A short list, chosen for durability. Each link is for a specific next step, not a generic “learn more” pile.

  • The Illustrated Word2Vec by Jay Alammar. The most widely-shared visual walkthrough of word embeddings on the public web. Where this lesson keeps the math minimal, Alammar draws the matrices in full color and shows the training loop step by step. Best companion if you want to see embeddings rendered with diagrams.

  • TensorFlow Embedding Projector. The interactive 3D viewer we used in the practice section. Loads several pre-trained embedding spaces with built-in nearest-neighbor search. Click any word and see its closest neighbors by cosine similarity. The 3D view is a projection of the real high-dimensional space; do not over-read clusters; the nearest-neighbor list is trustworthy.

  • Pinecone’s “What are Vector Embeddings”. Practitioner-level introduction to embeddings as the foundation of vector search. Light on theory, heavy on “here is how to use this in production.” Useful if you are about to build a semantic-search or RAG feature and want a vendor-neutral overview before reaching for any specific tool.

  • Sentence-Transformers library by Nils Reimers. The standard open-source library for sentence-level (rather than token-level) embeddings. Ships pre-trained models for many tasks (semantic similarity, clustering, retrieval) and is the go-to if you want to embed paragraphs or documents for production search.

  • Stanford CME 295 cheatsheet by the Amidi twins. Their MIT-licensed cheatsheet covers embeddings on its NLP page (alongside RNNs and the attention sequence). The two-column layout puts the formal vector definitions next to the geometric pictures the lesson body builds; useful as a single-page contrast against this lesson’s prose.

Topics that build on or sit beside this one. Some are upcoming Clawdemy lessons; some are pointers outside the course.

  • Attention, multi-head attention, the full transformer block. The remaining lessons in our Lecture 1 adaptation. Each one builds on embeddings: attention reads the dense vectors and produces context-mixed versions of them; multi-head runs that attention mechanism in parallel many times per layer; the transformer block wraps attention with feed-forward networks and normalization, all operating on the same dense vectors that embeddings produce.

  • Contextual embeddings (BERT and after). Static token embeddings (the kind this lesson covers) give the same vector to “bank” in “river bank” and “savings bank”. Contextual embeddings, introduced in the BERT line of work in 2018 and 2019, produce a different vector for the same word in different contexts by passing static embeddings through transformer layers. The intuition shift: “the embedding of a word” became “the embedding of a word in this specific context.” Worth understanding if you work with downstream embedding APIs, since modern embedding APIs typically expose contextual representations.

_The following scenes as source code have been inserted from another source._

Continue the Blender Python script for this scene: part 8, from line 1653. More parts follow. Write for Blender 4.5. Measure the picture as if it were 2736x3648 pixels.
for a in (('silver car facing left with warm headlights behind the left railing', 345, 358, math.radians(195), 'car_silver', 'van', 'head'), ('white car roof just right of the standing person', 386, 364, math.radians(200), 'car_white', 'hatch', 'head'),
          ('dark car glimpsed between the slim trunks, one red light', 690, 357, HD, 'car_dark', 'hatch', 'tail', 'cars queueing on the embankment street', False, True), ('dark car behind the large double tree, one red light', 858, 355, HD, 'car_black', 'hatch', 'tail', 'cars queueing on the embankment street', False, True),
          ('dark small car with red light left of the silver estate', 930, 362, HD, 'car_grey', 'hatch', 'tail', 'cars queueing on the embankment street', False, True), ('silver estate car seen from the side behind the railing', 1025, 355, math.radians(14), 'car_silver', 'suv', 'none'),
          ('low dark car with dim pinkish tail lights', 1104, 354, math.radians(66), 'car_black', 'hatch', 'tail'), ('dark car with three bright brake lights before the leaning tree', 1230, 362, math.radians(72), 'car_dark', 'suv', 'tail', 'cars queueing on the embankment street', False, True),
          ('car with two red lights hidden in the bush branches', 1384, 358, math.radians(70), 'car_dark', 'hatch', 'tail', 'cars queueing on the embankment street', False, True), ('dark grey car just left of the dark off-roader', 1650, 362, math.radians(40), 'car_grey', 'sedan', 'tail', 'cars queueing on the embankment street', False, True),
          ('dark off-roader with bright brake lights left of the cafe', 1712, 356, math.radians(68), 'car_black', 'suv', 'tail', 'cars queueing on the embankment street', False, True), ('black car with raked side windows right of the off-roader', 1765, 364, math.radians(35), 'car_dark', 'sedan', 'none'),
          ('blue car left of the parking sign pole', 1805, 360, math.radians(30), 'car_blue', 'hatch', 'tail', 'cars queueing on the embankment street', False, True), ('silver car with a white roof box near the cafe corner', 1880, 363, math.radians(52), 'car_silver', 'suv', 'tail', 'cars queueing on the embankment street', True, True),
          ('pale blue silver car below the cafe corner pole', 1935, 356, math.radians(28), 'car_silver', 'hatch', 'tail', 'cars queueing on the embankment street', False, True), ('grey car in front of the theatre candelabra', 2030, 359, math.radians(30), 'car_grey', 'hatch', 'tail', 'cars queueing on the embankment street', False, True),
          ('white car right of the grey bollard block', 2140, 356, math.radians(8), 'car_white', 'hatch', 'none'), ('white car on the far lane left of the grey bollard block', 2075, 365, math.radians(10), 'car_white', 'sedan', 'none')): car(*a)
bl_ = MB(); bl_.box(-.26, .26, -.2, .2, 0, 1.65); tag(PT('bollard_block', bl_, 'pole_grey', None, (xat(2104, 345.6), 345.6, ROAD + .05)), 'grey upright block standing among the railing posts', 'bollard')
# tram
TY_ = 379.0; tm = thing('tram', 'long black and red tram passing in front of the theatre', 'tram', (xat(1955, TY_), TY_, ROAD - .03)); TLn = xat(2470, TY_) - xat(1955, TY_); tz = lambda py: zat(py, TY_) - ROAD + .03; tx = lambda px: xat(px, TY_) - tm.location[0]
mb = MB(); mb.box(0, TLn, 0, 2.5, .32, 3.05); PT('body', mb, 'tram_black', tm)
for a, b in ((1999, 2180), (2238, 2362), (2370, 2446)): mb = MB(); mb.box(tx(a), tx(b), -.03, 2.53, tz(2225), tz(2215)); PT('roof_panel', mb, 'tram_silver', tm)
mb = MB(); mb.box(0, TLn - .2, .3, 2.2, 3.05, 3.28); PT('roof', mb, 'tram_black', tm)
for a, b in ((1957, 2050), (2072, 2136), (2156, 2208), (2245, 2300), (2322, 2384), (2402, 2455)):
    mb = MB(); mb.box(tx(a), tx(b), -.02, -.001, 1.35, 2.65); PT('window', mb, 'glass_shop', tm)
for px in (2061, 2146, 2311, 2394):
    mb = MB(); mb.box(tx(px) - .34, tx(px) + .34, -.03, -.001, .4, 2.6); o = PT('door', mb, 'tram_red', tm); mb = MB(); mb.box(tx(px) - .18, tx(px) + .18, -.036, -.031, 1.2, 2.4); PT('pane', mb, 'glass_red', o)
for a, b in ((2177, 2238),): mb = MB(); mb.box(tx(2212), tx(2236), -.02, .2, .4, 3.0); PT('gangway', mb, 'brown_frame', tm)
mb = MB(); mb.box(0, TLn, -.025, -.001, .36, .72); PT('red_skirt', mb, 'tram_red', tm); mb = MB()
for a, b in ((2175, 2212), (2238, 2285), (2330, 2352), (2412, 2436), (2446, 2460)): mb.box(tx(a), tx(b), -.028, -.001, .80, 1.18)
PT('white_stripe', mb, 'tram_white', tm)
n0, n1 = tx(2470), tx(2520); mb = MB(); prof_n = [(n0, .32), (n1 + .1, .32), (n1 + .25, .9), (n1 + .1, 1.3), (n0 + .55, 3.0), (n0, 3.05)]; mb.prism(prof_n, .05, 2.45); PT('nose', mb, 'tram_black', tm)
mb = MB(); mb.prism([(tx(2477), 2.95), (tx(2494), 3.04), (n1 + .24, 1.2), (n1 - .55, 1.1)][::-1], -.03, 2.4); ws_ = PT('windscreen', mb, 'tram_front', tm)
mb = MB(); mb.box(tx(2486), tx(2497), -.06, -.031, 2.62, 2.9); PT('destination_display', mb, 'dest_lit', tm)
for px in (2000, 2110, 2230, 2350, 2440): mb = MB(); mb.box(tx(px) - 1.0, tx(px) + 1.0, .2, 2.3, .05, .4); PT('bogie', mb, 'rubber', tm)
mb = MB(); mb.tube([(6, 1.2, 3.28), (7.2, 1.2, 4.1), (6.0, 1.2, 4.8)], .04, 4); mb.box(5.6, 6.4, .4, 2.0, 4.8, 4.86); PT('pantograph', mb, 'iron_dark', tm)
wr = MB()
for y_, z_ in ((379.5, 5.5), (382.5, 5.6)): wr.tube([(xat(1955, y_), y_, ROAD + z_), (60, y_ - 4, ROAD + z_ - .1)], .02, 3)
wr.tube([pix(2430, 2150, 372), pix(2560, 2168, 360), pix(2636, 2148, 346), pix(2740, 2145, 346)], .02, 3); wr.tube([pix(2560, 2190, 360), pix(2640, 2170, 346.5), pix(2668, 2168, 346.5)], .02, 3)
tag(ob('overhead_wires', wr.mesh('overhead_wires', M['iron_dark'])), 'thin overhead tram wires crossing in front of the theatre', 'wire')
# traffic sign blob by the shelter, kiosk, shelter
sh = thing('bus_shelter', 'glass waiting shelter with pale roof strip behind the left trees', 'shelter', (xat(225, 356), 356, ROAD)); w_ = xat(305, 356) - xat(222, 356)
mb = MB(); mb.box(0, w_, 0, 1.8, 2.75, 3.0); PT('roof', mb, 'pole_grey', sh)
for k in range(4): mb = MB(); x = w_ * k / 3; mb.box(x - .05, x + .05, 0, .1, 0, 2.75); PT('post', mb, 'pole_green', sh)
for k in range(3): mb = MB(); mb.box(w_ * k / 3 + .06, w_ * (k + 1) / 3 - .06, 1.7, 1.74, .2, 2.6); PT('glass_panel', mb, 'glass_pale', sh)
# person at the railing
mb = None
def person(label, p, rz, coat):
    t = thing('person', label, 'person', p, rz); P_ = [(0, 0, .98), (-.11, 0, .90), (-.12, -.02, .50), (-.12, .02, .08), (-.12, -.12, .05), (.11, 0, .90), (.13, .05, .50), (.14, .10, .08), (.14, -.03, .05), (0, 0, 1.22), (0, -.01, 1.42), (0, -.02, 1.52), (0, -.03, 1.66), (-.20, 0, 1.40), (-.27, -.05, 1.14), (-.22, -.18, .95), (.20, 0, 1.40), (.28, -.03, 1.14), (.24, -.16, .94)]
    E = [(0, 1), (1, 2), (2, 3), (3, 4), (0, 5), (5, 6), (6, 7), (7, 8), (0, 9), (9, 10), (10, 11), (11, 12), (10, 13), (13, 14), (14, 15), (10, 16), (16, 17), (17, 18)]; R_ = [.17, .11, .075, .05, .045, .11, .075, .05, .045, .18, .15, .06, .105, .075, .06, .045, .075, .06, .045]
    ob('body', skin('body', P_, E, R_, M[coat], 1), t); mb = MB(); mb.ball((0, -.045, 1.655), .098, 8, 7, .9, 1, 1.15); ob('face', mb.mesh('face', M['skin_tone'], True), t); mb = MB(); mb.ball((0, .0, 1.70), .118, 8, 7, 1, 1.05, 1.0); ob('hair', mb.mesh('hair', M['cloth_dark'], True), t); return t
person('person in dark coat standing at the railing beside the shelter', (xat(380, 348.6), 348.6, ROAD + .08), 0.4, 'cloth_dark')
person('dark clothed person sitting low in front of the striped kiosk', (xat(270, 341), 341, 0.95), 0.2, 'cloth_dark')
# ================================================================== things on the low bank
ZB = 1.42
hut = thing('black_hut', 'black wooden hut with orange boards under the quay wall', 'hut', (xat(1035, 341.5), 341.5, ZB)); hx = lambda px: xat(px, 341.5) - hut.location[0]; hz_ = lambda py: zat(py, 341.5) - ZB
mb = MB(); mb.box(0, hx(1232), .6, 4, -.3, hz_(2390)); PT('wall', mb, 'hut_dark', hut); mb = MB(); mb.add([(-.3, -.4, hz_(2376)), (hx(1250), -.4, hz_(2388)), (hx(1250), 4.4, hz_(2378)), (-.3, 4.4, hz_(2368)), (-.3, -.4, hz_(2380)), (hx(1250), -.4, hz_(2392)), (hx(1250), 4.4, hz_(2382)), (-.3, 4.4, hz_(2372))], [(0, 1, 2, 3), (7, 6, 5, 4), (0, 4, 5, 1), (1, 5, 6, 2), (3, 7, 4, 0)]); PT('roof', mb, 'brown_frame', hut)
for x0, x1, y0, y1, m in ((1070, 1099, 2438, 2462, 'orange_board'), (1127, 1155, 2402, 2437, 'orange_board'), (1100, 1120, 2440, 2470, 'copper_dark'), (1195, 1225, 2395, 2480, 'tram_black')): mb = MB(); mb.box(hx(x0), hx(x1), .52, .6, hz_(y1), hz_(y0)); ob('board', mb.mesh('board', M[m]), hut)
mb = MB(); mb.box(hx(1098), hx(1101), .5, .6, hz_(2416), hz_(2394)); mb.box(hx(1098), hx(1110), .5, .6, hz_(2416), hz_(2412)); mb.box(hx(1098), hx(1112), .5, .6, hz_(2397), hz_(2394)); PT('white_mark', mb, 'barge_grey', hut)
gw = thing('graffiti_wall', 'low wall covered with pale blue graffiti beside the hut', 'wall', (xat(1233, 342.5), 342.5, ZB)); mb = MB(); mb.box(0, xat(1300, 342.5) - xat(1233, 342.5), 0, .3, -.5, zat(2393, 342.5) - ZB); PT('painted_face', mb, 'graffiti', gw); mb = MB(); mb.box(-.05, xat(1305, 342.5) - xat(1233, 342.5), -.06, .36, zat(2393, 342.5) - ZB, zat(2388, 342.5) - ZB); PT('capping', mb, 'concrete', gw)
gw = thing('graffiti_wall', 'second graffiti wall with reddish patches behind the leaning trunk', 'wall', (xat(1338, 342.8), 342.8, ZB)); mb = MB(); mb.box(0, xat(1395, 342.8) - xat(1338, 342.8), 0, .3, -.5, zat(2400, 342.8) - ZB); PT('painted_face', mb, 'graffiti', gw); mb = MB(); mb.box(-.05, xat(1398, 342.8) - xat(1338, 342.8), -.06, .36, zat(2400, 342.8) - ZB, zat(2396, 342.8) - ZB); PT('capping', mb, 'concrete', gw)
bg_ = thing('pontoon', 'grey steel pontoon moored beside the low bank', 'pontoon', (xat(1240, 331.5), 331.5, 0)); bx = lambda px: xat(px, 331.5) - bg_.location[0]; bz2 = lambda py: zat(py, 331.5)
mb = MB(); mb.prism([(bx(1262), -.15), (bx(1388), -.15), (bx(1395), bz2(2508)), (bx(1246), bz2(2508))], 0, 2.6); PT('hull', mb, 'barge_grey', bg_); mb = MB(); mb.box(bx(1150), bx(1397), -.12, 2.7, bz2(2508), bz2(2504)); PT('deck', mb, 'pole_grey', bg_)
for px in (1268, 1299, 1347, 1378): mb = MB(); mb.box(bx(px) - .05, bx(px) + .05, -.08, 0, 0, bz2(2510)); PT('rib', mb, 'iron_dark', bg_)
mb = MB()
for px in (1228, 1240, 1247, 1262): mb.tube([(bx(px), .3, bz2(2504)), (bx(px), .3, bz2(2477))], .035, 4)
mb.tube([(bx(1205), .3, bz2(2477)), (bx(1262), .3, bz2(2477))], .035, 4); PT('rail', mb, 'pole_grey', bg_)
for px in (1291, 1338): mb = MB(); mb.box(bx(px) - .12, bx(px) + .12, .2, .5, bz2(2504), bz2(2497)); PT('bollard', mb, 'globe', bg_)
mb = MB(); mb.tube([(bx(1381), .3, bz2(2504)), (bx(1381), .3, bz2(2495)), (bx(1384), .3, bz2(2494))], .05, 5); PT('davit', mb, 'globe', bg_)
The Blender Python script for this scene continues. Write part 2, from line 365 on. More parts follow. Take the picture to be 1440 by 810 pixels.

  • Bias in word embeddings. Word2Vec’s “computer programmer minus man plus woman is approximately homemaker” was the canonical example; the matrix is a faithful mirror of the corpus, biases included. Bolukbasi et al. 2016, “Man is to Computer Programmer as Woman is to Homemaker?” is the foundational paper on debiasing. Worth reading if you build production systems where the bias matters.

The primary sources this lesson draws from.

None selected for this lesson. The public discussion of word embeddings has consolidated into the Alammar visual post and the academic papers above; the marginal Reddit or Hacker News thread does not add durable value. If a canonical thread surfaces, it will be added at the next quarterly review.